-------- Material --------
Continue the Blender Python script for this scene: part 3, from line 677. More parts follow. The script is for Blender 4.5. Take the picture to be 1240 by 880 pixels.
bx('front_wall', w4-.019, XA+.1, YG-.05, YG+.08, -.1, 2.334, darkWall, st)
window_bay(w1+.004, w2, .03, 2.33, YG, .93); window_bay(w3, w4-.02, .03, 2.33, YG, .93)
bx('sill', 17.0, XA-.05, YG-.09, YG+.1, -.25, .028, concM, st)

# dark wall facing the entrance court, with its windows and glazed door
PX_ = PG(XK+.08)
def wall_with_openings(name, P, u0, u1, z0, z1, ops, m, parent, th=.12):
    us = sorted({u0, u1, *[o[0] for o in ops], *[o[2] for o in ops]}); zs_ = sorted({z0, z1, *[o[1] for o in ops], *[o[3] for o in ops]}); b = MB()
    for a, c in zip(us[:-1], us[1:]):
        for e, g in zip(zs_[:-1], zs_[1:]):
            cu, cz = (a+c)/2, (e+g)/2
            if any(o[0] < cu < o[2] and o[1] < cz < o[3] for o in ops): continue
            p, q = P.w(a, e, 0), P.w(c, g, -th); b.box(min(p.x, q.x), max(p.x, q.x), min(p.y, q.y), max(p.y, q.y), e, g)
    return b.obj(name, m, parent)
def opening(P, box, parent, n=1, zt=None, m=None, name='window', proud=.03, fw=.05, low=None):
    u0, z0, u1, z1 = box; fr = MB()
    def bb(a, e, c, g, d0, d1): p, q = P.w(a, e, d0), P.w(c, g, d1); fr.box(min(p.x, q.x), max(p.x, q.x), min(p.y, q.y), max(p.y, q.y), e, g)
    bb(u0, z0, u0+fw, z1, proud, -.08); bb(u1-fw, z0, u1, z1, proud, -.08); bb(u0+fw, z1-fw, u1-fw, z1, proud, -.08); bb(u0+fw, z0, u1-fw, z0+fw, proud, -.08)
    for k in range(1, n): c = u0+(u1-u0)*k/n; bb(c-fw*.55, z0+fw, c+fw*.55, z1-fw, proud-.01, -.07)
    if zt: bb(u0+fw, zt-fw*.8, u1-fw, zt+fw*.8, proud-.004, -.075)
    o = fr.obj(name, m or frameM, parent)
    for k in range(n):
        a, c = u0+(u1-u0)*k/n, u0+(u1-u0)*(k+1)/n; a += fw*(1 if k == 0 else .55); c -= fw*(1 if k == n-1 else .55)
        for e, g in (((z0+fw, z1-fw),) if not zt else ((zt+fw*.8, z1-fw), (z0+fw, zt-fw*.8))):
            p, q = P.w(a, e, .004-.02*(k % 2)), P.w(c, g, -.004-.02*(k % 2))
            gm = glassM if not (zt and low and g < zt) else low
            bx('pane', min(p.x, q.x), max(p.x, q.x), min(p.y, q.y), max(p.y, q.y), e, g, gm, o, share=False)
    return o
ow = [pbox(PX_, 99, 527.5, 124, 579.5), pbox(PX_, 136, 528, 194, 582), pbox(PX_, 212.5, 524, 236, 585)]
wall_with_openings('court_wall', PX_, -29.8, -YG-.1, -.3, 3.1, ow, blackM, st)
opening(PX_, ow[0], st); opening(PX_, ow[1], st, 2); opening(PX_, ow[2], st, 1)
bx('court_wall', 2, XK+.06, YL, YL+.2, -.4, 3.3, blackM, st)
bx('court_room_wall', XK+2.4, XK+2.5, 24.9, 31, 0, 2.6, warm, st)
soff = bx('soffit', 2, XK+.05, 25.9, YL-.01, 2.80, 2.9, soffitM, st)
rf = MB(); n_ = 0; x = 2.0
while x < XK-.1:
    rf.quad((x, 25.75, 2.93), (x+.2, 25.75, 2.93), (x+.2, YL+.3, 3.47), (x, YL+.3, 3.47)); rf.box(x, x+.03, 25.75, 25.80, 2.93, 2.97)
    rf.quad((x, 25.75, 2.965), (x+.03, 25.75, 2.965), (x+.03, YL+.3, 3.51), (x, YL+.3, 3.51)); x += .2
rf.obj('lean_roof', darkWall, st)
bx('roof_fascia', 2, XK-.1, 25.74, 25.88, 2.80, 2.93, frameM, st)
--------
What the task requires: Exactly as written, please reproduce the lines from the first line of the data to the line containing "bx('sill', 17.0, XA-.05, YG-.09, YG+.1, -.25, .028, concM, st)", inclusive, and nothing else.

Expected output:
Continue the Blender Python script for this scene: part 3, from line 677. More parts follow. The script is for Blender 4.5. Take the picture to be 1240 by 880 pixels.
bx('front_wall', w4-.019, XA+.1, YG-.05, YG+.08, -.1, 2.334, darkWall, st)
window_bay(w1+.004, w2, .03, 2.33, YG, .93); window_bay(w3, w4-.02, .03, 2.33, YG, .93)
bx('sill', 17.0, XA-.05, YG-.09, YG+.1, -.25, .028, concM, st)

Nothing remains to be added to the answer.